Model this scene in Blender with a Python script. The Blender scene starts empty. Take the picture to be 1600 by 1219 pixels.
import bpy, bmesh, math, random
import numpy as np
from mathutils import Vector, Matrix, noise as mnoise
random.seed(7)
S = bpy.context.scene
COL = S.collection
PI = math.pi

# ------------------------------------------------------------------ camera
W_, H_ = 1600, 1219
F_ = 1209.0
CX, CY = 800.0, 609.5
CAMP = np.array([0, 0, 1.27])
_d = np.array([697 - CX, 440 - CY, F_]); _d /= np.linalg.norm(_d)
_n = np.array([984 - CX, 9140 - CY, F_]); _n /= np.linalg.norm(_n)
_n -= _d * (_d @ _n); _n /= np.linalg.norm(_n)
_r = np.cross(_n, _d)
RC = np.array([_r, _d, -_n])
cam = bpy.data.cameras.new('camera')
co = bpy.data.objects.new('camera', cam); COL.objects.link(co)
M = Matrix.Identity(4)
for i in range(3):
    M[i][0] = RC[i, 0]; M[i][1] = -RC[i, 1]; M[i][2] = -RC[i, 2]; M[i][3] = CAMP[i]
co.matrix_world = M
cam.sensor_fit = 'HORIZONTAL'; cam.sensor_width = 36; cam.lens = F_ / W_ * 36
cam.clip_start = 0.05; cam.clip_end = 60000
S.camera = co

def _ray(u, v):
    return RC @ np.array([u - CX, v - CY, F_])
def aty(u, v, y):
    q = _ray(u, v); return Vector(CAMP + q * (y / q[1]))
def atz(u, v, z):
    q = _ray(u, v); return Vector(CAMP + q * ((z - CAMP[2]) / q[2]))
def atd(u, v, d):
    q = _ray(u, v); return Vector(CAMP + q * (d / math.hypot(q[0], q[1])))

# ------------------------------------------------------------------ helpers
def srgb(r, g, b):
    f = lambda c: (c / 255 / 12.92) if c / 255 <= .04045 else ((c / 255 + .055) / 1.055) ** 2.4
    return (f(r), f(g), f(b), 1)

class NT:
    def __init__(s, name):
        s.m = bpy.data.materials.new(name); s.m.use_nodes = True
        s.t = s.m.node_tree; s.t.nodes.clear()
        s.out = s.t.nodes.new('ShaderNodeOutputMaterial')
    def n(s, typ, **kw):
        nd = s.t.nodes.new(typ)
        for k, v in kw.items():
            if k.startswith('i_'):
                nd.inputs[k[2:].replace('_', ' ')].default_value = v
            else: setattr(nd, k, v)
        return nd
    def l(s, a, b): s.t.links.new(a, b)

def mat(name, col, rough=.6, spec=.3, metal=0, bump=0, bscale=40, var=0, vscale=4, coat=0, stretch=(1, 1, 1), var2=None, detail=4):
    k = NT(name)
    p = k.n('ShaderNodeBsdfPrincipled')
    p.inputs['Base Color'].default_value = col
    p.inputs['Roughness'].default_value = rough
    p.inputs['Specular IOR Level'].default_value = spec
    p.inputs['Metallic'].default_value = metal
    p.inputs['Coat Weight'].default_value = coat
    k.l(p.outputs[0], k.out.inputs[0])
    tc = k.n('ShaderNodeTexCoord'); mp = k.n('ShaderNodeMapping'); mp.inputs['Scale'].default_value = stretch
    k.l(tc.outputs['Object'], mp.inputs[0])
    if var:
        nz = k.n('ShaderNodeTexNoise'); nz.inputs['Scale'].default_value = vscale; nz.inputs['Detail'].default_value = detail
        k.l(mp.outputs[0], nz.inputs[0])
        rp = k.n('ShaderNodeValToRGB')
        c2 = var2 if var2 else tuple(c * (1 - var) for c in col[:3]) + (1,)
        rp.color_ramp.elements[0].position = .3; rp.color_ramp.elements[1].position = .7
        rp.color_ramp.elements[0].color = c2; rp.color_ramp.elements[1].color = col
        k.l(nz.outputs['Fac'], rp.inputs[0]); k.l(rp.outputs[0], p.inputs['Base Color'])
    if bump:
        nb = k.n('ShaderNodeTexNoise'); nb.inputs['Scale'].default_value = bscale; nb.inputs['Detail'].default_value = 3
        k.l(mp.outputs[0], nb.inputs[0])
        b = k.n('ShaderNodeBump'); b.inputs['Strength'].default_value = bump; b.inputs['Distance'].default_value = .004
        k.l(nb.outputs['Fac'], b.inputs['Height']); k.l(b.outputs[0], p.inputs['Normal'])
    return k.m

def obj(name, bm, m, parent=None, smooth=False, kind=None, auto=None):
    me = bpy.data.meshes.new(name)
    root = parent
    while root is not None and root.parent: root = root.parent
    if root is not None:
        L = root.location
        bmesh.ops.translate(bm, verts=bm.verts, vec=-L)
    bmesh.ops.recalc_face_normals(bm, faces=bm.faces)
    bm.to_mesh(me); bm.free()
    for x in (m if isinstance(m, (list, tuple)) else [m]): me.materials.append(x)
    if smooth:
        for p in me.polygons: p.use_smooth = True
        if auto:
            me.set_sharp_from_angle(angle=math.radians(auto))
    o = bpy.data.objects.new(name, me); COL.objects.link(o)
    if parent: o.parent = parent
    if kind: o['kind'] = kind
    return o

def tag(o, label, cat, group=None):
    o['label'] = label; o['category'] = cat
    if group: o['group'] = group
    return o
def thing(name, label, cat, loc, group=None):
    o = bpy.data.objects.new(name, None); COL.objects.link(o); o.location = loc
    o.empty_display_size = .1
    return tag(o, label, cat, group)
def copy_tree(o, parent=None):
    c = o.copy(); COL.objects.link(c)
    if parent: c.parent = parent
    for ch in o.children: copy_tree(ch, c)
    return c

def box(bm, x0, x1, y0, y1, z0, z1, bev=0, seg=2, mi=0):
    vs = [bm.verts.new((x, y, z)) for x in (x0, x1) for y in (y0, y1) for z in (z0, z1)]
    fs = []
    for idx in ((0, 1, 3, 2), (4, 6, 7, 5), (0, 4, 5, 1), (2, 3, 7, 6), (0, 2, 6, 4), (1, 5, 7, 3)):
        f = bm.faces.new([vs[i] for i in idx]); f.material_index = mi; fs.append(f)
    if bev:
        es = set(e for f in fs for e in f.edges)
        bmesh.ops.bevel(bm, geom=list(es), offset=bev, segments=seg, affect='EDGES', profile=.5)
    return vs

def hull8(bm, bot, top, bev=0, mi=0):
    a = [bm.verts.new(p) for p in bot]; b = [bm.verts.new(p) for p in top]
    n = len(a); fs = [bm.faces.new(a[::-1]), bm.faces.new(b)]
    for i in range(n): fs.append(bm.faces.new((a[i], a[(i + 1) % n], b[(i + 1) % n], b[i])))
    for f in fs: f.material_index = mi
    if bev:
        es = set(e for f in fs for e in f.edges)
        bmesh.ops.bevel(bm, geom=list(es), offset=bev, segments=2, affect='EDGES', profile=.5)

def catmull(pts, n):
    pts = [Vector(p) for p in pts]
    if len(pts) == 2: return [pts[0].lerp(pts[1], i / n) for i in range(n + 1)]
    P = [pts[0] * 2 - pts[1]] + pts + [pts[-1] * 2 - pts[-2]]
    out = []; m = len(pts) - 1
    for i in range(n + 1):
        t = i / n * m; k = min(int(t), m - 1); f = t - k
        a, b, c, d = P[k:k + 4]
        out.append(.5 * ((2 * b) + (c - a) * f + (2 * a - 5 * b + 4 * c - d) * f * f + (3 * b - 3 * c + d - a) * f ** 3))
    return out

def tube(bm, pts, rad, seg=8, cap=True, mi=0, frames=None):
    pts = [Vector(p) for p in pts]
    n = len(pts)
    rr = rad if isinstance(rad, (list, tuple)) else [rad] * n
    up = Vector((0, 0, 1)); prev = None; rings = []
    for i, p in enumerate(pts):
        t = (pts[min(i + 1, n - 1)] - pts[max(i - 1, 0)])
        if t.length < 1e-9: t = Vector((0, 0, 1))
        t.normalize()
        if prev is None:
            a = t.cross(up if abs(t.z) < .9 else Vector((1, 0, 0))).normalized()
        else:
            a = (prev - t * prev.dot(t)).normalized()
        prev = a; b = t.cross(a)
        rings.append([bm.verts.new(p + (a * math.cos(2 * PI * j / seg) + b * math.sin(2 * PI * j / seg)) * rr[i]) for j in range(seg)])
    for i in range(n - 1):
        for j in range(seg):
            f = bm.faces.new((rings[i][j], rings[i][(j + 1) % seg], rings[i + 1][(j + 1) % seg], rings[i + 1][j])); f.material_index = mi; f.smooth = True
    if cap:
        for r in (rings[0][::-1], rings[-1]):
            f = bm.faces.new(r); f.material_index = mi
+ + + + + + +
Task statement: Print the listing above from its first line through the line with "return (f(r), f(g), f(b), 1)", and stop there.

Written solution:
Model this scene in Blender with a Python script. The Blender scene starts empty. Take the picture to be 1600 by 1219 pixels.
import bpy, bmesh, math, random
import numpy as np
from mathutils import Vector, Matrix, noise as mnoise
random.seed(7)
S = bpy.context.scene
COL = S.collection
PI = math.pi

# ------------------------------------------------------------------ camera
W_, H_ = 1600, 1219
F_ = 1209.0
CX, CY = 800.0, 609.5
CAMP = np.array([0, 0, 1.27])
_d = np.array([697 - CX, 440 - CY, F_]); _d /= np.linalg.norm(_d)
_n = np.array([984 - CX, 9140 - CY, F_]); _n /= np.linalg.norm(_n)
_n -= _d * (_d @ _n); _n /= np.linalg.norm(_n)
_r = np.cross(_n, _d)
RC = np.array([_r, _d, -_n])
cam = bpy.data.cameras.new('camera')
co = bpy.data.objects.new('camera', cam); COL.objects.link(co)
M = Matrix.Identity(4)
for i in range(3):
    M[i][0] = RC[i, 0]; M[i][1] = -RC[i, 1]; M[i][2] = -RC[i, 2]; M[i][3] = CAMP[i]
co.matrix_world = M
cam.sensor_fit = 'HORIZONTAL'; cam.sensor_width = 36; cam.lens = F_ / W_ * 36
cam.clip_start = 0.05; cam.clip_end = 60000
S.camera = co

def _ray(u, v):
    return RC @ np.array([u - CX, v - CY, F_])
def aty(u, v, y):
    q = _ray(u, v); return Vector(CAMP + q * (y / q[1]))
def atz(u, v, z):
    q = _ray(u, v); return Vector(CAMP + q * ((z - CAMP[2]) / q[2]))
def atd(u, v, d):
    q = _ray(u, v); return Vector(CAMP + q * (d / math.hypot(q[0], q[1])))

# ------------------------------------------------------------------ helpers
def srgb(r, g, b):
    f = lambda c: (c / 255 / 12.92) if c / 255 <= .04045 else ((c / 255 + .055) / 1.055) ** 2.4
    return (f(r), f(g), f(b), 1)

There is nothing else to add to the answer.